A traditional objection to empiricism is that you couldn’t learn math empirically because math doesn’t make empirically testable predictions. On the other hand a traditional objection to formalism is that it would be surprising if a mere formal game had the scientific applications which math does. So prima facie it seems like on the one hand we are saying that the problem with empiricism is that math *doesn’t* make empirically testable predictions while on the other hand the problem with formalism is that math *does* seem to make such predictions and these predictions turn out right. So it seems like these traditional objections can’t both work.

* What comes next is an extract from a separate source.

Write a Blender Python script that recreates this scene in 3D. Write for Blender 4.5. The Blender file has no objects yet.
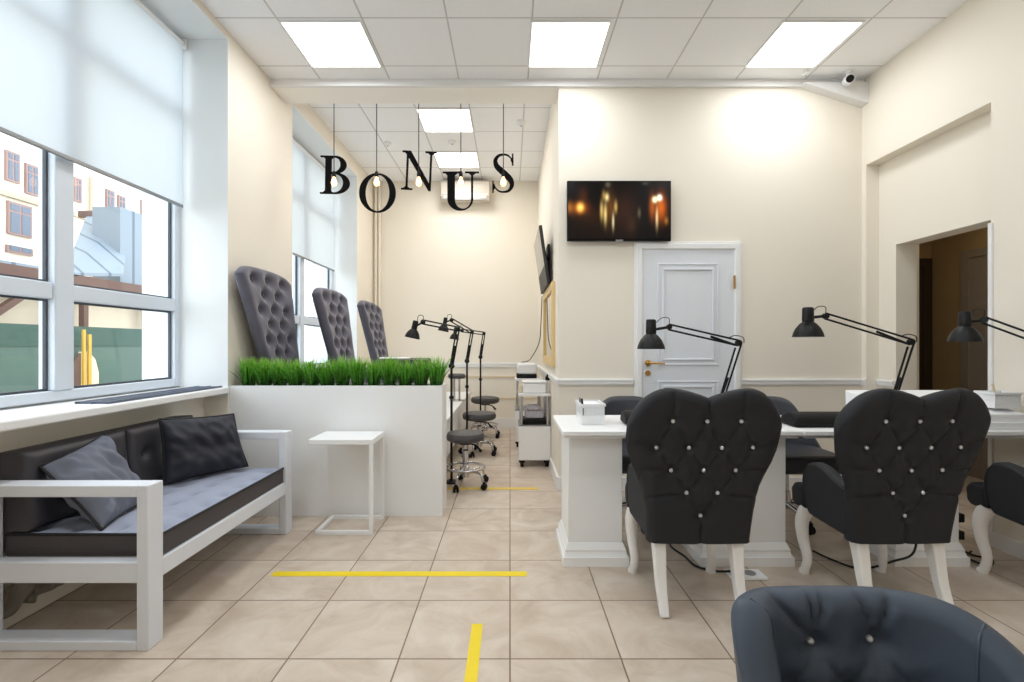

One natural/obvious thing to say here would be that the applications problem for formalism is not that math itself makes empirical predictions (as the empiricist would like) but that it can be combined with a lot of empirical stuff to make predictions. But if the “applicability of math” just consists in the fact that mathematical statements can be usefully combined with a lot of empirically discovered stuff to make correct predictions this doesn’t seem like much of a problem for the formalist. Given two complex systems like the game of producing mathematical proofs on the one hand and the physical world on the other hand it would be more surprising if we *didn’t* find some parallels between the two. Newton et al just noticed the bits of math that seem to match certain transactions in the physical world. For all we know you *could* do just the same with any sufficiently complex formal game.

Specifically, the feature of math which (immediately seem to) pose a problem for the formalist are the *direct* applications – the claim that when there are 2Fs and 2Gs there are 4 F-or-Gs and predictions about what a computer will do so long as its electricity behaves in a certain way, or whether you will literally be able to tile a certain floor with certain physical features and certain tiles or whether a someone doing a certain kind of formal manipulations will get a certain string. It’s not surprising that some connection can be found between a complex formal game and what goes on in the external world, but here the ‘arbitrary formal manipulations’ of mathematical practice seem to call the shots and directly make predictions –and then these predictions turn out to be correct. If one allows that the formalism of math has direct predictive applications then it does indeed seem miraculous that the particular mathematical game which we ended up with makes the right predictions.

But if math does have these *direct* predictive applications (if this program halts you should expect to find a mouse in the wiring, no one will ever manage to cover a flat floor with tiles in those shapes) which turn out to be correct when tested then how can we make the other traditional objection that ‘you can’t learn math empirically because math doesn’t make empirical predictions’?